- Exercise details: Show all lines of the listing that hold the word "picture".
+++
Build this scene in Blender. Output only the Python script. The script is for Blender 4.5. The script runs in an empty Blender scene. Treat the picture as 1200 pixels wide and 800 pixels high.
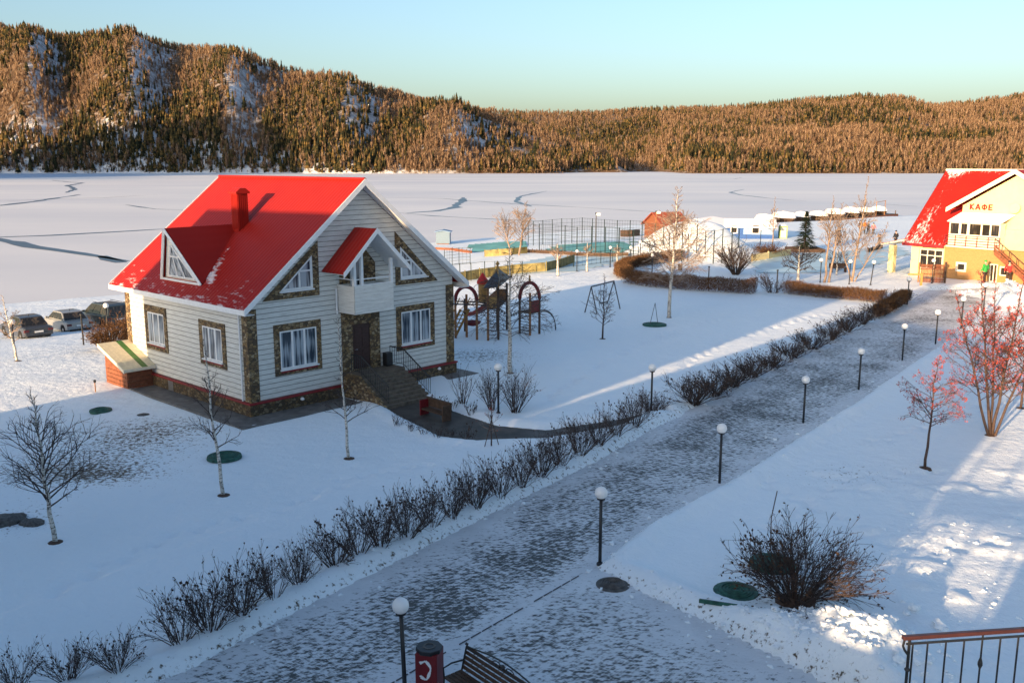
import bpy, bmesh, math, random
import numpy as np
from mathutils import Vector, Matrix

# ------------------------------------------------------------------ camera, sky, sun, exposure
SC = bpy.context.scene
COL = SC.collection
R = math.radians
FPX, CAMH = 1100.0, 11.5
PITCH = math.atan2(210, FPX)
CP, SP = math.cos(PITCH), math.sin(PITCH)
cam_d = bpy.data.cameras.new('camera'); cam = bpy.data.objects.new('camera', cam_d); COL.objects.link(cam)
cam.location = (0, 0, CAMH); cam.rotation_euler = (math.pi / 2 - PITCH, 0, 0)
cam_d.sensor_width = 36; cam_d.lens = 36 * FPX / 1200; cam_d.clip_start = .1; cam_d.clip_end = 20000
SC.camera = cam

SUN_AZ, SUN_EL = 36.5, 9.5            # direction the light travels (clockwise from +Y), height of the sun
W = bpy.data.worlds.new('World'); SC.world = W; W.use_nodes = True
nt = W.node_tree; bg = nt.nodes['Background']
sky = nt.nodes.new('ShaderNodeTexSky'); sky.sky_type = 'NISHITA'; sky.sun_disc = False
sky.sun_elevation = R(SUN_EL); sky.sun_rotation = R(SUN_AZ + 180)
sky.altitude = 200; sky.air_density = 1.0; sky.dust_density = 3.1; sky.ozone_density = 2.2
nt.links.new(sky.outputs[0], bg.inputs[0]); bg.inputs[1].default_value = .142
sd = bpy.data.lights.new('sun', 'SUN'); so = bpy.data.objects.new('sun', sd); COL.objects.link(so)
sd.energy = 5.0; sd.angle = R(.5); sd.color = (1, .68, .38)
SUN_DIR = Vector((math.cos(R(SUN_EL)) * math.sin(R(SUN_AZ)), math.cos(R(SUN_EL)) * math.cos(R(SUN_AZ)), -math.sin(R(SUN_EL))))
so.rotation_euler = SUN_DIR.to_track_quat('-Z', 'Y').to_euler()
vs = SC.view_settings
vs.view_transform = 'Standard'; vs.look = 'None'; vs.gamma = 1; vs.use_curve_mapping = False; vs.exposure = 1.16
SC.cycles.max_bounces = 5; SC.cycles.diffuse_bounces = 3; SC.cycles.glossy_bounces = 2
SC.cycles.transparent_max_bounces = 6; SC.cycles.use_denoising = True

# ------------------------------------------------------------------ pixel -> place
def ray(u, v):
    a = (u - 600) / FPX; b = (400 - v) / FPX
    return np.array([a, CP + b * SP, -SP + b * CP])
def at(u, v, z=0.):
    d = ray(u, v); t = (z - CAMH) / d[2]
    return np.array([0, 0, CAMH]) + d * t
def atY(u, v, Y):
    d = ray(u, v); return np.array([0, 0, CAMH]) + d * (Y / d[1])
def gnd(u, v):
    z = 0.
    for _ in range(8):
        p = at(u, v, z); z = .5 * z + .5 * float(terrain(np.array([p[0]]), np.array([p[1]]))[0])
    p = at(u, v, z); return Vector((p[0], p[1], float(terrain(np.array([p[0]]), np.array([p[1]]))[0])))
def tz(x, y): return float(terrain(np.array([float(x)]), np.array([float(y)]))[0])
def zpx(p, v):
    """height above the base point p of the picture row v on the vertical through p"""
    lo, hi = -5, 30
    for _ in range(40):
        m = (lo + hi) / 2; y = p[1]; z = p[2] + m - CAMH
        zc = y * CP - z * SP; yc = y * SP + z * CP
        if 400 - FPX * yc / zc > v: lo = m
        else: hi = m
    return lo

# ------------------------------------------------------------------ mesh helpers
class MB:
    def __init__(s): s.v = []; s.f = []; s.m = []
    def add(s, vs_, fs, mi=0):
        o = len(s.v); s.v += [tuple(p) for p in vs_]; s.f += [tuple(i + o for i in f) for f in fs]; s.m += [mi] * len(fs); return s
    def box(s, c, d, rz=0, mi=0, rot=None):
        M = rot or Matrix.Rotation(rz, 3, 'Z'); c = Vector(c)
        p = [c + M @ Vector((x * d[0] / 2, y * d[1] / 2, z * d[2] / 2)) for z in (-1, 1) for x, y in ((-1, -1), (1, -1), (1, 1), (-1, 1))]
        return s.add(p, [(3, 2, 1, 0), (4, 5, 6, 7), (0, 1, 5, 4), (1, 2, 6, 5), (2, 3, 7, 6), (3, 0, 4, 7)], mi)
    def bb(s, a, b, mi=0):
        return s.box([(a[i] + b[i]) / 2 for i in range(3)], [abs(b[i] - a[i]) for i in range(3)], 0, mi)
    def tube(s, pts, rad, n=6, mi=0, cap=True):
        pts = [Vector(p) for p in pts]
        if not hasattr(rad, '__len__'): rad = [rad] * len(pts)
        o = len(s.v); k = len(pts); ref = None
        for i, p in enumerate(pts):
            t = (pts[min(i + 1, k - 1)] - pts[max(i - 1, 0)])
            t = t.normalized() if t.length > 1e-9 else Vector((0, 0, 1))
            if ref is None:
                ref = Vector((1, 0, 0)) if abs(t.x) < .8 else Vector((0, 1, 0))
            a = (ref - t * ref.dot(t)).normalized(); b = t.cross(a); ref = a
            for j in range(n):
                w = 2 * math.pi * j / n
                s.v.append(tuple(p + (a * math.cos(w) + b * math.sin(w)) * rad[i]))
        for i in range(k - 1):
            for j in range(n):
                s.f.append((o + i * n + j, o + i * n + (j + 1) % n, o + (i + 1) * n + (j + 1) % n, o + (i + 1) * n + j)); s.m.append(mi)
        if cap and n > 2:
            s.f.append(tuple(o + j for j in range(n))[::-1]); s.m.append(mi)
            s.f.append(tuple(o + (k - 1) * n + j for j in range(n))); s.m.append(mi)
        return s
    def bar(s, a, b, w, h=None, mi=0):
        a = Vector(a); b = Vector(b); d = b - a; L = d.length
        q = d.to_track_quat('X', 'Z').to_matrix()
        return s.box((a + b) / 2, (L, w, h or w), rot=q, mi=mi)
    def lathe(s, c, prof, n=16, mi=0):
        c = Vector(c); o = len(s.v); k = len(prof)
        for r, z in prof:
            for j in range(n):
                w = 2 * math.pi * j / n; s.v.append((c.x + r * math.cos(w), c.y + r * math.sin(w), c.z + z))
        for i in range(k - 1):
            for j in range(n):
                s.f.append((o + i * n + j, o + i * n + (j + 1) % n, o + (i + 1) * n + (j + 1) % n, o + (i + 1) * n + j)); s.m.append(mi)
        s.f.append(tuple(o + j for j in range(n))[::-1]); s.m.append(mi)
        s.f.append(tuple(o + (k - 1) * n + j for j in range(n))); s.m.append(mi)
        return s
    def prism(s, poly, a, b, axis=1, mi=0):
        """polygon in the two other axes, from a to b along axis"""
        def P(p, q):
            r = [0, 0, 0]; ax = [i for i in range(3) if i != axis]; r[ax[0]] = p[0]; r[ax[1]] = p[1]; r[axis] = q; return r
        n = len(poly); o = [P(p, a) for p in poly] + [P(p, b) for p in poly]
        return s.add(o, [tuple(range(n)), tuple(range(2 * n - 1, n - 1, -1))] + [(i, i + n, (i + 1) % n + n, (i + 1) % n) for i in range(n)], mi)
    def slab(s, poly, th, mi=0):
        """3-D polygon thickened along its normal"""
        poly = [Vector(p) for p in poly]; nrm = (poly[1] - poly[0]).cross(poly[2] - poly[0]).normalized() * th
        n = len(poly); o = poly + [p + nrm for p in poly]
        return s.add(o, [tuple(range(n))[::-1], tuple(range(n, 2 * n))] + [(i, (i + 1) % n, (i + 1) % n + n, i + n) for i in range(n)], mi)
    def mesh(s, name, mats, smooth=False):
        me = bpy.data.meshes.new(name); me.from_pydata(s.v, [], s.f)
        for m in (mats if isinstance(mats, (list, tuple)) else [mats]): me.materials.append(m)
        if len(set(s.m)) > 1: me.polygons.foreach_set('material_index', s.m)
        bm = bmesh.new(); bm.from_mesh(me); bmesh.ops.recalc_face_normals(bm, faces=bm.faces); bm.to_mesh(me); bm.free()
        if smooth: me.polygons.foreach_set('use_smooth', [True] * len(me.polygons))
        return me
    def build(s, name, mats, parent=None, smooth=False, bevel=0):
        o = bpy.data.objects.new(name, s.mesh(name, mats, smooth)); COL.objects.link(o); o.parent = parent
        if bevel:
            b = o.modifiers.new('bevel', 'BEVEL'); b.width = bevel; b.segments = 2; b.limit_method = 'ANGLE'
        return o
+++
- The solution:
Build this scene in Blender. Output only the Python script. The script is for Blender 4.5. The script runs in an empty Blender scene. Treat the picture as 1200 pixels wide and 800 pixels high.
    """height above the base point p of the picture row v on the vertical through p"""